“Risks are part and parcel of every business”

by Sohini Bagchi    Feb 21, 2013

Shripati Acharya

After graduating from Harvard Business School, when Shripati Acharya joined Boston Consulting Group in India, he started to look at business with an analytical eye. During the course of his career Acharya started building effective teams in companies such as Cisco and Snapfish. His stint in both the US and India helped him understand and address the market from a global and as well domestic perspective. “I felt a burning desire to nurture the entrepreneurial ecosystem in India, which is essential for a country’s economy to thrive. So I decided to mentor and support startups,” he asserts. In an exclusive interaction, the Co-Founder and Managing Partner at Angel Prime tells Sohini Bagchi of CXOtoday that newer technologies and concepts have made the venture capitalist (VC) space an exciting as well as a challenging one and that huge potential for budding entrepreneurs to grow provided they get the right guidance and financial backing. Excerpts.

How do you identify technology startups with potential at a time when everyone is getting on to the tech startup space and majority failing to make a mark?
Investing in the right business is indeed a challenging task but what we look for is that the entrepreneur has the potential to make it big. He can have big ideas but that’s not the parameter. Rather he should have the strength, passion and commitment to take it forward, question himself and is always learning and adapting. Now it all sounds cliché as most investors would look for these abilities in entrepreneurs when funding. The difference here is what technology or services he is providing and the market potential for the offerings. For example, technologies built around social, mobile, cloud and big data or analytics currently has potential and can work, provided the concept is innovative. We also look for niche players, say someone who comes up with a unique product for the healthcare industry that can drive mobility or a niche e-commerce player that have customized its offerings for the domestic market. We identify companies that have a strong domestic focus but also have the potential to expand globally. Even after all the evaluation, there had been instances when the going was not good. But we should also understand risks are part and parcel of every business.

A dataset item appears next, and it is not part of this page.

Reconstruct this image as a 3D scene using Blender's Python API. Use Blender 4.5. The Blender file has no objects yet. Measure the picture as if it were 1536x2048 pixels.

How much do you influence the startup companies or do you also give the promoters a free hand in running the firm?
It works out both ways. However, what we see is young, budding entrepreneurs look for mentorship, because they are mostly not aware of every aspect of a business. Of course the startup while striking the partnership would know that have to surrender some managerial control to a VC firm till the time they are competent. However, in most cases they look for support and mentorship. The relationship is much beyond just funding the company and getting a share of profit. Both the parties are involved in the business such that they are willing to share the profit and loss as well as acquire knowledge base and clientele, thereby adding more value to their business.

Many a times promoters know an idea will fail, yet they get invest into the business and run at a loss. What precautions VCs take in order to avoid such a scenario?
in recent times, the VC space has become a lot more risk averse. Many of them have failed to generate the innovation with regard to the changes in the current business landscape. At the same time, they tend to focus on the short term returns. The current economy is responsible for this to an extent, but there is a need to relook at the existing model, identifying market potentials and fund companies that emerge as real diffentiators. In case of a failure, there is a need for evaluation and a change in the business model. The challenge lies in identifying and mentoring highly motivated entrepreneurs with the ability to innovate and exploit new opportunities and create significant value for investors.

What lessons can CIOs learn from VCs in their professional domain?
The venture capitalists business is all about taking risks. They have to adapt to changing ideas, identify niche and specific resources and ultimately translate their vision into business value. The same holds true in the world of CIOs, who are also undergoing drastic changes, owing to the changes in the business landscape. This has prompted CIOs to bring about major transformational initiatives for their companies. However, any transformation or new software implementations not only involve risks, but also involves a lot of testing and effective execution. A project fails when it lacks the execution. The other lesson is that it is sensible to work with several high-risk smaller projects as against focusing all the effort and risk into one single venture. At the same time, CIOs just like venture capitalists should work in coordination with other stakeholders to implement the vision behind transformational efforts effectively.

Being in a high pressure job that involves both research and speculations, how do find time to relax?
I enjoy trekking and hiking and there was a time when I frequently explored interesting destinations in Europe and America, and not to forget the snow clad Himalayas. Currently such trips are not very regular, but I ensure I live a healthy eating and living, alongside yoga and meditation.